ダイアー教授

グリンゴ 最強の悪運男のダイアー教授のレビュー・感想・評価

グリンゴ 最強の悪運男(2018年製作の映画)
2.2
題:アメリカ人がメキシコでてんやわんや

グリンゴはスペイン語でアメリカ人を指す蔑称だそうです。
日本だと「アメ公」みたいな感じでしょうか?

名作『アフターショック』でイーライ・ロスが演じたアメリカ人の役名がグリンゴだったのは、
映画好きの皆さまのご記憶にも新しいと思います。

オーストラリア出身の俳優ジョエル・エッガートンが出演し、彼のお兄さんナッシュ・エッガートンさんが本作の監督をしています。
ヘミングウェイのモチーフが登場します。
「日はまた昇る」、牛追いの写真、そしてベネチアのハリーズ・バーも。
リテラシーがある人の知的好奇心をくすぐるでしょう。

役者陣は豪華です。

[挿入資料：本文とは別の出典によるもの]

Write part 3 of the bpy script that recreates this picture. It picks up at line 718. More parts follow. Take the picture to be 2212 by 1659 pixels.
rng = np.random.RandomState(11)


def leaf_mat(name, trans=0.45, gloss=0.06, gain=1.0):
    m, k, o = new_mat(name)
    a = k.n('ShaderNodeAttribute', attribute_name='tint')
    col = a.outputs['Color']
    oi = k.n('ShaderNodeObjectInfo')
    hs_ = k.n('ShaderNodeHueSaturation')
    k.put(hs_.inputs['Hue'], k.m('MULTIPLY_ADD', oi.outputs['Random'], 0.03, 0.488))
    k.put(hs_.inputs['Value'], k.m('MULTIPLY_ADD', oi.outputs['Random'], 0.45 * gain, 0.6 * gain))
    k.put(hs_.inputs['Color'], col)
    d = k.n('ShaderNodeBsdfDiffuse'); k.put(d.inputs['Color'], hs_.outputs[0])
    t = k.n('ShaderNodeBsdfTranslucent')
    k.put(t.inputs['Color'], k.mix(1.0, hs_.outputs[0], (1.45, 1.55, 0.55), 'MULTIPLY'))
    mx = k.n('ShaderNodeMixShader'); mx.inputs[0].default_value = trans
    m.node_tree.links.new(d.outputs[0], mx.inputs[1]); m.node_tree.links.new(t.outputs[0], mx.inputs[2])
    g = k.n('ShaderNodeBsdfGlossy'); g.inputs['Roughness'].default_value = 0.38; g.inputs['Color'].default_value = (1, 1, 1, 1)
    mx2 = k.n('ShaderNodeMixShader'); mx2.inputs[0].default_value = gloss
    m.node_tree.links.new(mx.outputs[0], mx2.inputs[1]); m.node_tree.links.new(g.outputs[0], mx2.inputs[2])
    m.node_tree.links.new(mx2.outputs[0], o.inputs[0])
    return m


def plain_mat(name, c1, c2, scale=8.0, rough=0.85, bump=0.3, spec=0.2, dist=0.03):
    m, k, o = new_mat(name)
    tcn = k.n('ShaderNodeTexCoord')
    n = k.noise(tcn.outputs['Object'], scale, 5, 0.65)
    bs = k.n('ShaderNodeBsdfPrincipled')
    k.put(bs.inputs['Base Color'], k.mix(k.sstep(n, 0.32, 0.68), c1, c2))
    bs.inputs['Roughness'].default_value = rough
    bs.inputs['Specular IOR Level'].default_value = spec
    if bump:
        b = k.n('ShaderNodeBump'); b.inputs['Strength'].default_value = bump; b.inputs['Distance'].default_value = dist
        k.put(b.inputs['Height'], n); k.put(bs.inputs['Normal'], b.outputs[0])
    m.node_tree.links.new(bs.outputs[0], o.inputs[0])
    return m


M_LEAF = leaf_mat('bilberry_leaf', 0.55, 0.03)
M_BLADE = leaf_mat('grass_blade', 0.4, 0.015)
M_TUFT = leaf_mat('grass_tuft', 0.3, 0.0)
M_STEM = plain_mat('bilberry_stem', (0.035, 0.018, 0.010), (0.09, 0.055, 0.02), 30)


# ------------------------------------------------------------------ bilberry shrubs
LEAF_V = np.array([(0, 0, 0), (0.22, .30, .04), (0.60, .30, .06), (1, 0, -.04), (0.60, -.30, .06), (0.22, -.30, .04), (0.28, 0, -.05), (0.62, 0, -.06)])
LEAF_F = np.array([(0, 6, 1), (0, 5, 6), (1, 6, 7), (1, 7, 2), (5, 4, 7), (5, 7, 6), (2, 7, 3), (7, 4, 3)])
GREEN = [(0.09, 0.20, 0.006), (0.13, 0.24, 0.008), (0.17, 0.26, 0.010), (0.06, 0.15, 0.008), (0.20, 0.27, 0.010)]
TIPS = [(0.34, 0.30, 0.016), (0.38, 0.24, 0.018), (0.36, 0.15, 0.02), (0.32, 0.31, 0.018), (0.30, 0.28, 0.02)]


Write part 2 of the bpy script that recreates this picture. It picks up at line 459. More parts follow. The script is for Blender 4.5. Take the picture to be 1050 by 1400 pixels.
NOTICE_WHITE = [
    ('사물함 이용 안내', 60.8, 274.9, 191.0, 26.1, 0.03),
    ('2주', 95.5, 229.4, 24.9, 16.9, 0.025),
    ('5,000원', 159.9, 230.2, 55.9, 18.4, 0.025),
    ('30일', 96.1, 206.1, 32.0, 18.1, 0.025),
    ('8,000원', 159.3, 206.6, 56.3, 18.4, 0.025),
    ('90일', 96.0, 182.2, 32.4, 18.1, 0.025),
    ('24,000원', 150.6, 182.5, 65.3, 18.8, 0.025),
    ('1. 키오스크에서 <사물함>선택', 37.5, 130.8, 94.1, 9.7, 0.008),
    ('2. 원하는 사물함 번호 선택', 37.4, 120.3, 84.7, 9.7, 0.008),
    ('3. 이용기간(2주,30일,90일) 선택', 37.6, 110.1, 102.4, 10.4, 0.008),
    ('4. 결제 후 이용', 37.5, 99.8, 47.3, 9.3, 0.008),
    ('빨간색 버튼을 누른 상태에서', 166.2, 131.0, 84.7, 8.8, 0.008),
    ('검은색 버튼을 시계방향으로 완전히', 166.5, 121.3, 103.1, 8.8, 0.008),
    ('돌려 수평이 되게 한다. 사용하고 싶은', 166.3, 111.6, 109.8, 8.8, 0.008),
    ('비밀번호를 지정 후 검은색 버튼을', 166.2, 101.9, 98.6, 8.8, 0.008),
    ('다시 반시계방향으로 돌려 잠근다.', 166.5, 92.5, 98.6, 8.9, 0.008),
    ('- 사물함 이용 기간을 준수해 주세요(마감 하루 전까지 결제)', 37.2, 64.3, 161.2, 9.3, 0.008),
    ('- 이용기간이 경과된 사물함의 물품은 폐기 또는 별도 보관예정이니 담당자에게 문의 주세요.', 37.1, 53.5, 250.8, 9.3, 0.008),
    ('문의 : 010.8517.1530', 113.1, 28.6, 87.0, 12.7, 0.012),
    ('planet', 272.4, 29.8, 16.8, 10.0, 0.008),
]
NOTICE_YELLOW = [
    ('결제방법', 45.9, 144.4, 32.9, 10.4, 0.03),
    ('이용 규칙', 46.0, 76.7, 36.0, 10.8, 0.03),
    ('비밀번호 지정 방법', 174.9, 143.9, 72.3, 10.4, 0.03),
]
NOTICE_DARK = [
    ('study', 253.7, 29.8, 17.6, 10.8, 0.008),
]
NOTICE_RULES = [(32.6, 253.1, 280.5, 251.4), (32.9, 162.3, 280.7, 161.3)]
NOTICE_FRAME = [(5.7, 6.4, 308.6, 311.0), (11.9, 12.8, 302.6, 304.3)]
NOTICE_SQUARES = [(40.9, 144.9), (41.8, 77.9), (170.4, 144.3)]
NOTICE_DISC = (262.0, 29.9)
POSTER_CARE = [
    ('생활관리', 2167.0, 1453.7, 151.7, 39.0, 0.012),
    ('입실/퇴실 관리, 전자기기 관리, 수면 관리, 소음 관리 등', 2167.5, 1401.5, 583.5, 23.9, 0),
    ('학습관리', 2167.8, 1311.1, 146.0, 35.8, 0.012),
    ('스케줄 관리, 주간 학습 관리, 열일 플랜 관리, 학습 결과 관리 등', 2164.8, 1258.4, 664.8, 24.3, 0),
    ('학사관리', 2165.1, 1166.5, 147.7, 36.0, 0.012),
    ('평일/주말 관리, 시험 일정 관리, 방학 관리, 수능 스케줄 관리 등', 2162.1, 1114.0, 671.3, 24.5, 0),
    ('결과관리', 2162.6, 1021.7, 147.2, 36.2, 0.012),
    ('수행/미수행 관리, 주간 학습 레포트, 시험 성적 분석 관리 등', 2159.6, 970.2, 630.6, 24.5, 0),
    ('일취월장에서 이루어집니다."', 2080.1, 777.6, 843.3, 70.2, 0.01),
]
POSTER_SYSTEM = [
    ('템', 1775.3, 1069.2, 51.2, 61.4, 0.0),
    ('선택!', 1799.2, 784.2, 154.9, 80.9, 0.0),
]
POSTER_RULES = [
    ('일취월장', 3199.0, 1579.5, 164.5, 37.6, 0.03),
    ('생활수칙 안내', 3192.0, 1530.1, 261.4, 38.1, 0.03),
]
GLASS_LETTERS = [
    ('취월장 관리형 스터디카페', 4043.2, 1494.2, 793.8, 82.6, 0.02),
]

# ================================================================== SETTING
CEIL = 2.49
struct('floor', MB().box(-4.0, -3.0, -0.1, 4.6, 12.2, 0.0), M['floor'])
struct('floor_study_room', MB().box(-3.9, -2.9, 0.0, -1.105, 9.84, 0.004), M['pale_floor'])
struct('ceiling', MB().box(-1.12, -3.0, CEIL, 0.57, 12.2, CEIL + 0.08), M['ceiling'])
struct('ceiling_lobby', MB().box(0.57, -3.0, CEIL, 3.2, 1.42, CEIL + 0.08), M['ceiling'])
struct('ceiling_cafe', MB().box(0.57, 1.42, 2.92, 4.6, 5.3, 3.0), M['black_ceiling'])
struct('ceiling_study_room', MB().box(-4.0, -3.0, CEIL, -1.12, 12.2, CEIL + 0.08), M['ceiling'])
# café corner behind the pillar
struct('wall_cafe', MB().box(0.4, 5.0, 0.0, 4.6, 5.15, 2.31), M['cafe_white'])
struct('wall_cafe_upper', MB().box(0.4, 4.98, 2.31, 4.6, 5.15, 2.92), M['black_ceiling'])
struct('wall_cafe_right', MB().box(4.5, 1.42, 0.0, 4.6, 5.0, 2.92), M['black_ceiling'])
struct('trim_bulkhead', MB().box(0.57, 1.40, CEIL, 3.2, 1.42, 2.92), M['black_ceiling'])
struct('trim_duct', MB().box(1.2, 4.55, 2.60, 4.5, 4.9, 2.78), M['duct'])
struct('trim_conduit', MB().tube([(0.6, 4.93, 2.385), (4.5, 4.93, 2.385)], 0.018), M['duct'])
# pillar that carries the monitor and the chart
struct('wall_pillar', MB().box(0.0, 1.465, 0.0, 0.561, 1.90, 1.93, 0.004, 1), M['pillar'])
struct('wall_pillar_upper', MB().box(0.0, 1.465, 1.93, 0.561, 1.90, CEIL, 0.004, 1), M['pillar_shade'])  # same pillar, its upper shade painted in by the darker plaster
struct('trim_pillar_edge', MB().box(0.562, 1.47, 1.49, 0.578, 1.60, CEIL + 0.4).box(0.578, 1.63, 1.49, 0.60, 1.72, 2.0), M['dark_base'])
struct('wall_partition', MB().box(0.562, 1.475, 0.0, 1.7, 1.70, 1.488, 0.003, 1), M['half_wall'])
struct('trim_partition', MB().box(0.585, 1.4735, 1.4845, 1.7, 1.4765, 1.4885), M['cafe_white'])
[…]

エッガートン、シャーリーズ・セロン、アマンダ・セイフライド、シャルトー・コプリー、タンディ・ニュートン、いい俳優ばかりです。
主演のデヴィッド・オイェロウォは知りませんでしたが、調べたら『グローリー/明日への行進』でキング牧師を演じた実力者でした。

が、ストーリーが致命的に弱いと思います。
製薬会社の裏稼業、偽装誘拐、密輸、男女の三角関係、ナイジェリア出身のお人よし男の受難劇…
いろいろありますが、焦点がぼんやりで、どれもどっちつかずで幼稚だと思いました。

アメリカ人がメキシコでてんやわんや、って映画だとリドリー・スコットの『悪の法則』があります。
漫画に例えると『悪の法則』がさいとうたかお作の大人の作品だとしたら、
『グリンゴ』はコロコロに載っている作品とでも言いましょうか…

面白くないのかと言われれば、決してそうではないですし、
面白いのかと言われれば、決してそうではないですし…
非常にビミョーな作品です。

観て損はないと思いますが、得もしないビミョーな1本だと思います。